Court sets aside governor’s order on teacher’s harassment complaint
HYDERABAD: The Hyder-abad circuit of the Sindh High Court has set aside an order of Sindh governor on a complaint of sexual harassment filed by a female teacher and remanded the case back to him for hearing the parties and considering again all material available on record.
The division bench comprising Justices Zafar Ahmed Rajput and Amjad Ali Bohio had reserved the order after hearing the parties on Sept 18 and Oct 1 and announced it on Oct 6. It was passed on a petition filed by the female teacher, who had challenged an order of Sindh governor passed on March 7, 2024, on her complaint against principal of Public School Hyderabad and former chairman of the Board of Intermediate and Secondary Education (BISE), Larkana, Nasim Ahmed.
The principal filed representation before the governor after Provincial Ombudsman Sindh (POS) passed an order on the teacher’s application and penalised the principal on Nov 24, 2023.

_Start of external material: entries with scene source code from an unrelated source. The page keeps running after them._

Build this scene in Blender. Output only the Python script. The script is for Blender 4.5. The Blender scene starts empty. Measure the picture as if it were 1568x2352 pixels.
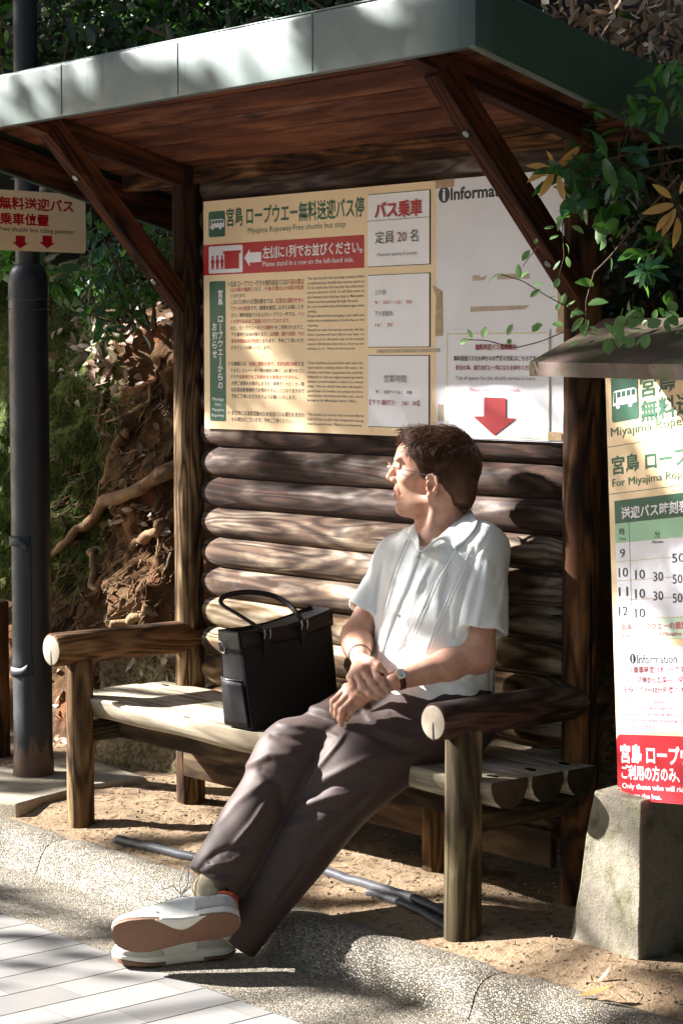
import bpy, bmesh, math, random
import numpy as np
from mathutils import Vector, Matrix, Euler
R_ = math.radians
SC = bpy.context.scene
COL = SC.collection
random.seed(7)
RNG = np.random.default_rng(11)

# ------------------------------------------------------------------ camera
CAM = np.array([5.9053, -4.3822, 1.5241])
YAW, PITCH, ROLL, FPX = 0.8616, -0.0724, -0.0010, 4945.4      # focal length in px of a 2352 px high frame
cd = bpy.data.cameras.new('camera'); cam = bpy.data.objects.new('camera', cd); COL.objects.link(cam)
cam.location = CAM
cd.sensor_fit = 'VERTICAL'; cd.sensor_height = 24.0; cd.lens = FPX / 2352 * 24.0
cd.clip_start = 0.1; cd.clip_end = 500
_f = np.array([-math.sin(YAW) * math.cos(PITCH), math.cos(YAW) * math.cos(PITCH), math.sin(PITCH)])
_r = np.cross(_f, [0, 0, 1]); _r /= np.linalg.norm(_r); _u = np.cross(_r, _f)
_r, _u = math.cos(ROLL) * _r + math.sin(ROLL) * _u, -math.sin(ROLL) * _r + math.cos(ROLL) * _u
cam.rotation_euler = Matrix([[_r[i], _u[i], -_f[i]] for i in range(3)]).to_euler()
SC.camera = cam

def V(u, v, t):            # point at depth t metres seen at (u, v) of the 1568 x 2352 photograph
    return CAM + t * (_f + _r * (u - 784) / FPX - _u * (v - 1176) / FPX)
def at(u, v, ax, val):     # point of an axis-aligned plane
    d = _f + _r * (u - 784) / FPX - _u * (v - 1176) / FPX
    k = 'xyz'.index(ax)
    return CAM + d * ((val - CAM[k]) / d[k])

# ------------------------------------------------------------------ world, sun, exposure
SUN_EL, SUN_AZ = R_(28.5), R_(238)
w = bpy.data.worlds.new('World'); SC.world = w; w.use_nodes = True
nt = w.node_tree
sky = nt.nodes.new('ShaderNodeTexSky'); sky.sky_type = 'NISHITA'; sky.sun_disc = False
sky.sun_elevation = SUN_EL; sky.sun_rotation = SUN_AZ; sky.altitude = 50; sky.air_density = 1.0; sky.dust_density = 2.0
bg = nt.nodes['Background']; bg.inputs['Strength'].default_value = 0.039
nt.links.new(sky.outputs[0], bg.inputs[0])
sd = bpy.data.lights.new('sun', 'SUN'); sun = bpy.data.objects.new('sun', sd); COL.objects.link(sun)
sd.energy = 5.0; sd.angle = R_(0.53); sd.color = (1.0, 0.975, 0.94)
SDIR = np.array([math.sin(SUN_AZ) * math.cos(SUN_EL), math.cos(SUN_AZ) * math.cos(SUN_EL), math.sin(SUN_EL)])   # towards the sun
sun.rotation_euler = Vector(SDIR).to_track_quat('Z', 'Y').to_euler(); sun.location = (-6, -6, 8)
SC.view_settings.view_transform = 'Standard'; SC.view_settings.look = 'None'
SC.view_settings.exposure = 2.3; SC.view_settings.gamma = 1.0
SC.cycles.use_denoising = True
SC.cycles.max_bounces = 6; SC.cycles.diffuse_bounces = 3; SC.cycles.glossy_bounces = 3; SC.cycles.transmission_bounces = 4; SC.cycles.transparent_max_bounces = 6
SC.cycles.caustics_reflective = False; SC.cycles.caustics_refractive = False

# ------------------------------------------------------------------ materials
def lin(h):
    h = h.lstrip('#'); c = [int(h[i:i + 2], 16) / 255 for i in (0, 2, 4)]
    return tuple((x / 12.92 if x <= .04045 else ((x + .055) / 1.055) ** 2.4) for x in c)
class NT:
    def __init__(s, name):
        s.m = bpy.data.materials.new(name); s.m.use_nodes = True
        s.t = s.m.node_tree; s.b = s.t.nodes['Principled BSDF']
        s.tc = s.t.nodes.new('ShaderNodeTexCoord')
        s.b.inputs['Specular IOR Level'].default_value = 0.35
    def n(s, ty, **k):
        x = s.t.nodes.new('ShaderNode' + ty)
        for a, v in k.items(): setattr(x, a, v)
        return x
    def l(s, a, b): s.t.links.new(a, b)
    def val(s, sock, v):
        if hasattr(v, 'links') or hasattr(v, 'is_linked'): s.l(v, sock)
        else: sock.default_value = v
    def co(s, scale=(1, 1, 1), rand=False, src='Object', rot=(0, 0, 0)):
        mp = s.n('Mapping'); mp.inputs['Scale'].default_value = scale; mp.inputs['Rotation'].default_value = rot
        o = s.tc.outputs[src]
        if rand:
            oi = s.n('ObjectInfo'); mu = s.n('Vector Math' if 0 else 'VectorMath', operation='SCALE')
            cx = s.n('CombineXYZ'); s.l(oi.outputs['Random'], cx.inputs[0]); s.l(oi.outputs['Random'], cx.inputs[1])
            s.l(cx.outputs[0], mu.inputs[0]); mu.inputs['Scale'].default_value = 37.0
            ad = s.n('VectorMath', operation='ADD'); s.l(o, ad.inputs[0]); s.l(mu.outputs[0], ad.inputs[1]); o = ad.outputs[0]
        s.l(o, mp.inputs[0]); return mp.outputs[0]
    def noise(s, vec, scale=5, detail=4, rough=.55, dist=0):
        x = s.n('TexNoise'); s.l(vec, x.inputs['Vector']); x.inputs['Scale'].default_value = scale
        x.inputs['Detail'].default_value = detail; x.inputs['Roughness'].default_value = rough; x.inputs['Distortion'].default_value = dist
        return x.outputs[0]
    def ramp(s, fac, stops, interp='LINEAR'):
        x = s.n('ValToRGB'); x.color_ramp.interpolation = interp; e = x.color_ramp.elements
        while len(e) < len(stops): e.new(.5)
        for i, (p, c) in enumerate(stops):
            e[i].position = p; e[i].color = (*c, 1) if len(c) == 3 else c
        s.l(fac, x.inputs[0]); return x.outputs[0]
    def g(s, fac, a, b):     # grey ramp a..b to 0..1
        x = s.n('MapRange'); x.inputs[1].default_value = a; x.inputs[2].default_value = b; s.l(fac, x.inputs[0]); return x.outputs[0]
    def mix(s, fac, a, b, mode='MIX'):
        x = s.n('Mix', data_type='RGBA', blend_type=mode)
        s.val(x.inputs[0], fac)
        for k, v in ((6, a), (7, b)):
            if isinstance(v, tuple): x.inputs[k].default_value = (*v, 1) if len(v) == 3 else v
            else: s.l(v, x.inputs[k])
        return x.outputs[2]
    def m1(s, op, a, b=None):
        x = s.n('Math', operation=op); s.val(x.inputs[0], a)
        if b is not None: s.val(x.inputs[1], b)
        return x.outputs[0]
    def bump(s, h, strength=.3, dist=.01, normal=None):
        x = s.n('Bump'); x.inputs['Strength'].default_value = strength; x.inputs['Distance'].default_value = dist
        s.l(h, x.inputs['Height'])
        if normal is not None: s.l(normal, x.inputs['Normal'])
        s.l(x.outputs[0], s.b.inputs['Normal']); return x.outputs[0]
    def base(s, c):
        s.val(s.b.inputs['Base Color'], (*c, 1) if isinstance(c, tuple) else c)
    def rough(s, r): s.val(s.b.inputs['Roughness'], r)

def simple(name, c, rough=.6, var=.12, scale=20, bump=0, bscale=200, metal=0, spec=.35):
    t = NT(name); v = t.co()
    c2 = tuple(max(0, x * (1 - var)) for x in c); c3 = tuple(min(1, x * (1 + var)) for x in c)
    t.base(t.ramp(t.noise(v, scale, 5), [(.3, c2), (.7, c3)])); t.rough(rough)
    t.b.inputs['Metallic'].default_value = metal; t.b.inputs['Specular IOR Level'].default_value = spec
    if bump: t.bump(t.noise(v, bscale, 3), bump, .003)
    return t.m

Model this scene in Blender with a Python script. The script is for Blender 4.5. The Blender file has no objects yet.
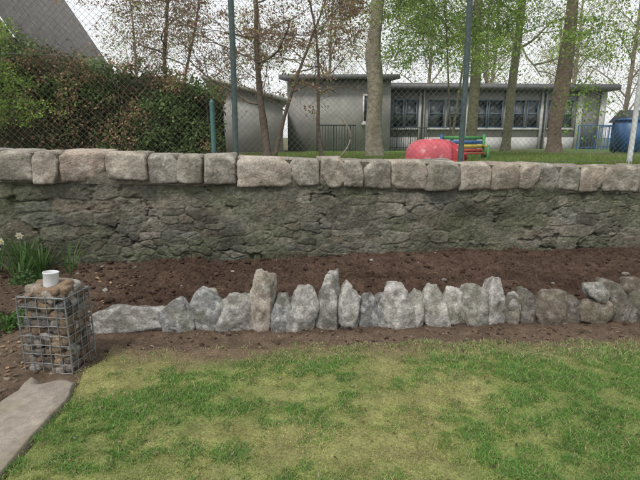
import bpy, bmesh, math, random
import numpy as np
from mathutils import Vector, Matrix
random.seed(7); rng=np.random.default_rng(7)
scene=bpy.context.scene
coll=scene.collection
# ---------------------------------------------------------------- noise
def _h(ix,iy,iz,seed):
    n=(ix.astype(np.int64)*374761393+iy.astype(np.int64)*668265263+iz.astype(np.int64)*2147483647+seed*974711)&0xffffffff
    n=((n^(n>>13))*1274126177)&0xffffffff
    n=(n^(n>>16))&0xffffffff
    n=(n*2246822519)&0xffffffff
    n=n^(n>>15)
    return (n&0xffffff)/float(0xffffff)
def vn3(x,y,z,seed=0):
    ix=np.floor(x);iy=np.floor(y);iz=np.floor(z)
    fx=x-ix;fy=y-iy;fz=z-iz
    fx=fx*fx*(3-2*fx);fy=fy*fy*(3-2*fy);fz=fz*fz*(3-2*fz)
    r=0
    for a in (0,1):
        for b in (0,1):
            for c in (0,1):
                w=(fx if a else 1-fx)*(fy if b else 1-fy)*(fz if c else 1-fz)
                r=r+w*_h(ix+a,iy+b,iz+c,seed)
    return r*2-1
def vn2(x,y,seed=0):
    ix=np.floor(x);iy=np.floor(y);z=np.zeros_like(ix)
    fx=x-ix;fy=y-iy
    fx=fx*fx*(3-2*fx);fy=fy*fy*(3-2*fy)
    r=0
    for a in (0,1):
        for b in (0,1):
            r=r+(fx if a else 1-fx)*(fy if b else 1-fy)*_h(ix+a,iy+b,z,seed)
    return r*2-1
def fbm2(x,y,o=4,seed=0,g=.5):
    r=0;a=1;t=0
    for i in range(o):
        r=r+a*vn2(x*2**i+i*13.7,y*2**i-i*7.1,seed+i);t+=a;a*=g
    return r/t
def fbm3(x,y,z,o=4,seed=0,g=.5):
    r=0;a=1;t=0
    for i in range(o):
        r=r+a*vn3(x*2**i+i*13.7,y*2**i-i*7.1,z*2**i+i*3.3,seed+i);t+=a;a*=g
    return r/t
def sstep(a,b,x):
    t=np.clip((x-a)/(b-a),0,1);return t*t*(3-2*t)
# ---------------------------------------------------------------- mesh helpers
def npmesh(name,v,f,mat=None,col=None,smooth=False,parent=None):
    v=np.asarray(v,dtype=np.float32);f=np.asarray(f,dtype=np.int32)
    me=bpy.data.meshes.new(name)
    me.vertices.add(len(v));me.vertices.foreach_set('co',v.ravel())
    k=f.shape[1]
    me.loops.add(f.size);me.loops.foreach_set('vertex_index',f.ravel())
    me.polygons.add(len(f))
    me.polygons.foreach_set('loop_start',np.arange(0,f.size,k,dtype=np.int32))
    me.polygons.foreach_set('loop_total',np.full(len(f),k,dtype=np.int32))
    if smooth: me.polygons.foreach_set('use_smooth',np.ones(len(f),dtype=bool))
    me.update(calc_edges=True)
    if col is not None:
        c=np.ones((len(v),4),dtype=np.float32);c[:,:3]=np.clip(col,0,1)
        a=me.color_attributes.new(name='Col',type='FLOAT_COLOR',domain='POINT')
        a.data.foreach_set('color',c.ravel())
    if mat: me.materials.append(mat)
    ob=bpy.data.objects.new(name,me);coll.objects.link(ob)
    if parent: ob.parent=parent
    return ob
def grid(nx,ny):
    i=np.arange(nx-1);j=np.arange(ny-1)
    I,J=np.meshgrid(i,j)
    a=(J*nx+I).ravel()
    return np.stack([a,a+1,a+1+nx,a+nx],1)
def empty(name,loc=(0,0,0),rot=0):
    e=bpy.data.objects.new(name,None);e.location=loc;e.rotation_euler=(0,0,rot);coll.objects.link(e);return e
class Acc:
    def __init__(s): s.v=[];s.f=[];s.c=[];s.n=0
    def add(s,v,f,c=None):
        v=np.asarray(v,dtype=np.float32);s.v.append(v);s.f.append(np.asarray(f)+s.n)
        if c is not None: s.c.append(np.broadcast_to(np.asarray(c,dtype=np.float32),(len(v),3)))
        s.n+=len(v)
    def obj(s,name,mat,smooth=False,parent=None):
        if not s.v: return None
        ks={f.shape[1] for f in s.f}
        if len(ks)>1:
            s.f=[f if f.shape[1]==3 else np.concatenate([f[:,[0,1,2]],f[:,[0,2,3]]]) for f in s.f]
        return npmesh(name,np.concatenate(s.v),np.concatenate(s.f),mat,np.concatenate(s.c) if s.c else None,smooth,parent)
def box(acc,x0,x1,y0,y1,z0,z1,c=None):
    v=[(x0,y0,z0),(x1,y0,z0),(x1,y1,z0),(x0,y1,z0),(x0,y0,z1),(x1,y0,z1),(x1,y1,z1),(x0,y1,z1)]
    acc.add(v,BF,c)
BF=[(0,3,2,1),(4,5,6,7),(0,1,5,4),(1,2,6,5),(2,3,7,6),(3,0,4,7)]
def tube(acc,pts,rad,sides=6,c=None,rough=0,seed=0):
    P=np.asarray(pts,dtype=float);n=len(P)
    R=np.broadcast_to(np.asarray(rad,dtype=float),(n,))
    T=np.gradient(P,axis=0);T/=np.linalg.norm(T,axis=1)[:,None]+1e-9
    ref=np.array([0,0,1.]) if abs(T[0,2])<.8 else np.array([1.,0,0])
    N=np.cross(T,ref);N/=np.linalg.norm(N,axis=1)[:,None]+1e-9
    B=np.cross(T,N)
    a=np.arange(sides)*2*math.pi/sides
    V=P[:,None,:]+R[:,None,None]*(np.cos(a)[None,:,None]*N[:,None,:]+np.sin(a)[None,:,None]*B[:,None,:])
    if rough:
        rr=1+rough*vn2(np.tile(np.cos(a)*2+5,(n,1))+seed,np.tile(np.sin(a)*2+5,(n,1))+np.arange(n)[:,None]*.35,seed)
        V=P[:,None,:]+(V-P[:,None,:])*rr[:,:,None]
    V=V.reshape(-1,3)
    i=np.arange(n-1)[:,None]*sides;j=np.arange(sides)[None,:];k=(j+1)%sides
    F=np.stack([i+j,i+k,i+k+sides,i+j+sides],-1).reshape(-1,4)
    acc.add(V,F,c)
def _ico(sub):
    bm=bmesh.new();bmesh.ops.create_icosphere(bm,subdivisions=sub,radius=1)
    v=np.array([q.co[:] for q in bm.verts]);f=np.array([[w.index for w in q.verts] for q in bm.faces]);bm.free();return v,f
ICO={k:_ico(k) for k in (1,2,3,4,5)}
def stone(w,d,h,seed,sub=4,planes=10,rough=.05,boxy=1.,round_=9,dev=.13,kr=(1.0,1.28),extra=(),fine=.0):
    r_=np.random.default_rng(seed);D,F=ICO[sub]
    N=[];K=[]
    for s in ((1,0,0),(-1,0,0),(0,1,0),(0,-1,0),(0,0,1),(0,0,-1)):
        n=np.array(s,float)+r_.normal(0,dev,3);N.append(n/np.linalg.norm(n));K.append(boxy*r_.uniform(.92,1.04))
    for i in range(planes):
        n=r_.normal(0,1,3);n/=np.linalg.norm(n);N.append(n);K.append(r_.uniform(*kr)*boxy)
    for n,k in extra:
        n=np.array(n,float);N.append(n/np.linalg.norm(n));K.append(k)
    N=np.array(N);K=np.array(K)
    q=np.maximum(D@N.T,0)/K[None,:]
    inv=(q**round_).sum(1)**(1/round_)
    V=D/inv[:,None]
    ns=fbm3(V[:,0]*1.6+seed,V[:,1]*1.6,V[:,2]*1.6+seed*.7,5,seed%97,.6)
    if fine:
        S=np.array([w/2,d/2,h/2]);U=V*S
        ns=ns+fine*(1-2*np.abs(fbm3(U[:,0]*14,U[:,1]*14,U[:,2]*14+seed,3,seed%91,.6)))
    V=V*(1+rough*2.2*ns)[:,None]
    V=V*np.array([w/2,d/2,h/2])
    return V,F
# ---------------------------------------------------------------- materials
def mk(name):
    m=bpy.data.materials.new(name);m.use_nodes=True
    nt=m.node_tree;b=nt.nodes['Principled BSDF'];return m,nt,b
def simple(name,col,rough=.6,metal=0,var=.12,scale=6,bump=0.1):
    m,nt,b=mk(name)
    tc=nt.nodes.new('ShaderNodeTexCoord');n=nt.nodes.new('ShaderNodeTexNoise');n.inputs['Scale'].default_value=scale;n.inputs['Detail'].default_value=6
    nt.links.new(tc.outputs['Object'],n.inputs['Vector'])
    r=nt.nodes.new('ShaderNodeValToRGB');r.color_ramp.elements[0].position=.3;r.color_ramp.elements[1].position=.7
    r.color_ramp.elements[0].color=[max(0,c*(1-var)) for c in col]+[1];r.color_ramp.elements[1].color=[min(1,c*(1+var)) for c in col]+[1]
    nt.links.new(n.outputs['Fac'],r.inputs['Fac']);nt.links.new(r.outputs['Color'],b.inputs['Base Color'])
    b.inputs['Roughness'].default_value=rough;b.inputs['Metallic'].default_value=metal
    if bump:
        bp=nt.nodes.new('ShaderNodeBump');bp.inputs['Strength'].default_value=bump;bp.inputs['Distance'].default_value=.01
        nt.links.new(n.outputs['Fac'],bp.inputs['Height']);nt.links.new(bp.outputs['Normal'],b.inputs['Normal'])
    return m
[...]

The governor remanded the case back to POS and the complainant filed the petition in SHC Hyderabad circuit bench through Advocate Sajjad Ahmed Chandio who argued that the governor did not appreciate admitted facts and evidence on record.
He said that impugned order of the governor passed on March 7, 2024, was not well reasoned as it failed to reappraise the evidence properly adduced by the parties.
He said the governor ought to have decided the representation on merit considering the oral as well as documentary evidence available on record instead of pushing the petitioner, the victim, in agony of de novo enquiry.
The principal’s counsel said that the petition was not maintainable in law as the order of the governor was within his powers vested in him under Section 9 of the Protection Against Harassment of Women at the Workplace Act, 2010. It was very clear that the governor had been entrusted with powers of passing any order on a representation before him “as he may deem fit”.
The bench set aside the governor’s March 7 order after hearing the parties and remanded the matter back to him for passing the order afresh after hearing the parties and considering all material available on record.